◆ Stated task ◆
All of the data below should be written out exactly.

⟨

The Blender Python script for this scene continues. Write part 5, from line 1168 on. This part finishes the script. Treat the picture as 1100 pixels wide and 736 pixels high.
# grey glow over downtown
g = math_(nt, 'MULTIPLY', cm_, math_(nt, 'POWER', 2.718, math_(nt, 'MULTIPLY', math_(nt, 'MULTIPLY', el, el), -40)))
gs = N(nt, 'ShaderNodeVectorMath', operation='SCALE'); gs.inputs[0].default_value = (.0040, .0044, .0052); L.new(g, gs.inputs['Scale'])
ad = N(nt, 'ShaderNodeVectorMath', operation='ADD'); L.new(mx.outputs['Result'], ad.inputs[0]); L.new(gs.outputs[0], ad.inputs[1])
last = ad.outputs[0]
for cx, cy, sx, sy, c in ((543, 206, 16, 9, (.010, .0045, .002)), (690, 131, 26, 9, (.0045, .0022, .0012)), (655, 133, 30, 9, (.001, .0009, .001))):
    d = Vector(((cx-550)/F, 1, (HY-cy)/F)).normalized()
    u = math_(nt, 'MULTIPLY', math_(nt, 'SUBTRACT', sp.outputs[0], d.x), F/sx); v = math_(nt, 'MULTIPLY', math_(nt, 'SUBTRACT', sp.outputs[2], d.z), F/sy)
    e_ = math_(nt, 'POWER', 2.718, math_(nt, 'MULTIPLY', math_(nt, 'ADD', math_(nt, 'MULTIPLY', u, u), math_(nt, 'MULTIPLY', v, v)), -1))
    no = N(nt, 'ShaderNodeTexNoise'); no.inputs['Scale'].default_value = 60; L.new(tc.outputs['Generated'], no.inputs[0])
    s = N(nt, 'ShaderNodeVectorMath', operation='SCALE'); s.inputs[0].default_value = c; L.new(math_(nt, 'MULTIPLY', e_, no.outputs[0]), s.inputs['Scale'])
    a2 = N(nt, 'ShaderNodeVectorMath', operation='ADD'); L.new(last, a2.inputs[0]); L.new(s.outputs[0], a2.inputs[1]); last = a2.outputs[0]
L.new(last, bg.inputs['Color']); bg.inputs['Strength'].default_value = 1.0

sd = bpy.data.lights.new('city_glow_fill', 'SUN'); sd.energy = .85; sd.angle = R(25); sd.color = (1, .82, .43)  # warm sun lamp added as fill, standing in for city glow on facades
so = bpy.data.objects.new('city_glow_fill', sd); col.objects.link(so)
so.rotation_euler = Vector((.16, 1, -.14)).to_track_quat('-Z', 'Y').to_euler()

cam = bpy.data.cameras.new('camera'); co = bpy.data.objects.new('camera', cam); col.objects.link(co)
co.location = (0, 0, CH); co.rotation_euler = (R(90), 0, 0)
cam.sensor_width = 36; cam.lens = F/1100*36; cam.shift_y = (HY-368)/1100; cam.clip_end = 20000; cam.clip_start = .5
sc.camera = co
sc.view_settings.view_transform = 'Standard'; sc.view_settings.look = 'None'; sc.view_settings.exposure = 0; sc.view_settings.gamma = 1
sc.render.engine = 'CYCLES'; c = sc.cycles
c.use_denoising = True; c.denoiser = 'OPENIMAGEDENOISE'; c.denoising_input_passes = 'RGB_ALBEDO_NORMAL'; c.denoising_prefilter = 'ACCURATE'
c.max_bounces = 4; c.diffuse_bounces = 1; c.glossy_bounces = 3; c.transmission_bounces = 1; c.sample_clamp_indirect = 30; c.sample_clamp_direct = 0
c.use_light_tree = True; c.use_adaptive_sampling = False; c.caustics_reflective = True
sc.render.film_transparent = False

⟩

◆ The completed task ◆
The Blender Python script for this scene continues. Write part 5, from line 1168 on. This part finishes the script. Treat the picture as 1100 pixels wide and 736 pixels high.
# grey glow over downtown
g = math_(nt, 'MULTIPLY', cm_, math_(nt, 'POWER', 2.718, math_(nt, 'MULTIPLY', math_(nt, 'MULTIPLY', el, el), -40)))
gs = N(nt, 'ShaderNodeVectorMath', operation='SCALE'); gs.inputs[0].default_value = (.0040, .0044, .0052); L.new(g, gs.inputs['Scale'])
ad = N(nt, 'ShaderNodeVectorMath', operation='ADD'); L.new(mx.outputs['Result'], ad.inputs[0]); L.new(gs.outputs[0], ad.inputs[1])
last = ad.outputs[0]
for cx, cy, sx, sy, c in ((543, 206, 16, 9, (.010, .0045, .002)), (690, 131, 26, 9, (.0045, .0022, .0012)), (655, 133, 30, 9, (.001, .0009, .001))):
    d = Vector(((cx-550)/F, 1, (HY-cy)/F)).normalized()
    u = math_(nt, 'MULTIPLY', math_(nt, 'SUBTRACT', sp.outputs[0], d.x), F/sx); v = math_(nt, 'MULTIPLY', math_(nt, 'SUBTRACT', sp.outputs[2], d.z), F/sy)
    e_ = math_(nt, 'POWER', 2.718, math_(nt, 'MULTIPLY', math_(nt, 'ADD', math_(nt, 'MULTIPLY', u, u), math_(nt, 'MULTIPLY', v, v)), -1))
    no = N(nt, 'ShaderNodeTexNoise'); no.inputs['Scale'].default_value = 60; L.new(tc.outputs['Generated'], no.inputs[0])
    s = N(nt, 'ShaderNodeVectorMath', operation='SCALE'); s.inputs[0].default_value = c; L.new(math_(nt, 'MULTIPLY', e_, no.outputs[0]), s.inputs['Scale'])
    a2 = N(nt, 'ShaderNodeVectorMath', operation='ADD'); L.new(last, a2.inputs[0]); L.new(s.outputs[0], a2.inputs[1]); last = a2.outputs[0]
L.new(last, bg.inputs['Color']); bg.inputs['Strength'].default_value = 1.0

sd = bpy.data.lights.new('city_glow_fill', 'SUN'); sd.energy = .85; sd.angle = R(25); sd.color = (1, .82, .43)  # warm sun lamp added as fill, standing in for city glow on facades
so = bpy.data.objects.new('city_glow_fill', sd); col.objects.link(so)
so.rotation_euler = Vector((.16, 1, -.14)).to_track_quat('-Z', 'Y').to_euler()

cam = bpy.data.cameras.new('camera'); co = bpy.data.objects.new('camera', cam); col.objects.link(co)
co.location = (0, 0, CH); co.rotation_euler = (R(90), 0, 0)
cam.sensor_width = 36; cam.lens = F/1100*36; cam.shift_y = (HY-368)/1100; cam.clip_end = 20000; cam.clip_start = .5
sc.camera = co
sc.view_settings.view_transform = 'Standard'; sc.view_settings.look = 'None'; sc.view_settings.exposure = 0; sc.view_settings.gamma = 1
sc.render.engine = 'CYCLES'; c = sc.cycles
c.use_denoising = True; c.denoiser = 'OPENIMAGEDENOISE'; c.denoising_input_passes = 'RGB_ALBEDO_NORMAL'; c.denoising_prefilter = 'ACCURATE'
c.max_bounces = 4; c.diffuse_bounces = 1; c.glossy_bounces = 3; c.transmission_bounces = 1; c.sample_clamp_indirect = 30; c.sample_clamp_direct = 0
c.use_light_tree = True; c.use_adaptive_sampling = False; c.caustics_reflective = True
sc.render.film_transparent = False